Equalizer of reflexive pair

Question

A reflexive pair is a pair of parallel morphisms $f,g:X\to Y$ having a common section, i.e. a map $s:Y\to X$ such that $f\circ s = g\circ s = id_Y$.

Reflexive maps are famous because their coequalizers are reflexive coequalizers (see link above).

My question is about the equalizer of a reflexive pair:

Is the equalizer of the pair above given by $(Y,s)$? It clearly makes the right diagram commute. But is it universal?

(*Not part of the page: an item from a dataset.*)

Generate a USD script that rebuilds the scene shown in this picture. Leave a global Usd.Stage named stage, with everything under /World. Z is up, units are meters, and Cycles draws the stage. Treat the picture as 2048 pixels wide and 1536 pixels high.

Mind that I am not talking about the dual of the reflexive equalizer (i.e. the coreflexive equalizer), I want the pair to be reflexive, not coreflexive.

Answer 1

It is not necessarily universal. For example, if $f$ is a split epimorphism, with $s$ a section, then $f,f$ is a reflexive pair, but unless $f$ and $s$ are isomorphisms, $s$ is not the equalizer of $f$ and $f$, since the equalizer of two equal maps is just the identity.

There is however one notable case where $s$ is the equalizer of $f$ and $g$ : when $f$ and $g$ are jointly monic, so that they form a reflexive relation. Then if $f\circ t=g\circ t$, one can show that $t=s\circ f\circ t$. Indeed, it suffices, since $f$ and $g$ are jointly monic, to check that $$f\circ s\circ f\circ t=f\circ t$$ and $$g\circ s\circ f \circ t=f\circ t=g\circ t.$$ Moreover, such a factorisation is clearly unique, since $s$ is a (split) monomorphism.

Answer 2

Let $\mathbf{AG}$ denote the category of abelian groups.

Let $Y = \mathbb{Z}$, $X = \mathbb{Z} \oplus \mathbb{Z}$, $f: X \to Y, f(z_1,z_2) = z_1$, $g = f$ and $s : Y \to X, s(z) = (z,0)$.

Then $s$ is a common section for $f, g$.

The equalizer of $f, g$ is the kernel of $f-g$. Since $f-g =0$ this kernel is the identity $id_X$. This shows that $s$ is not the equalizer of $f,g$.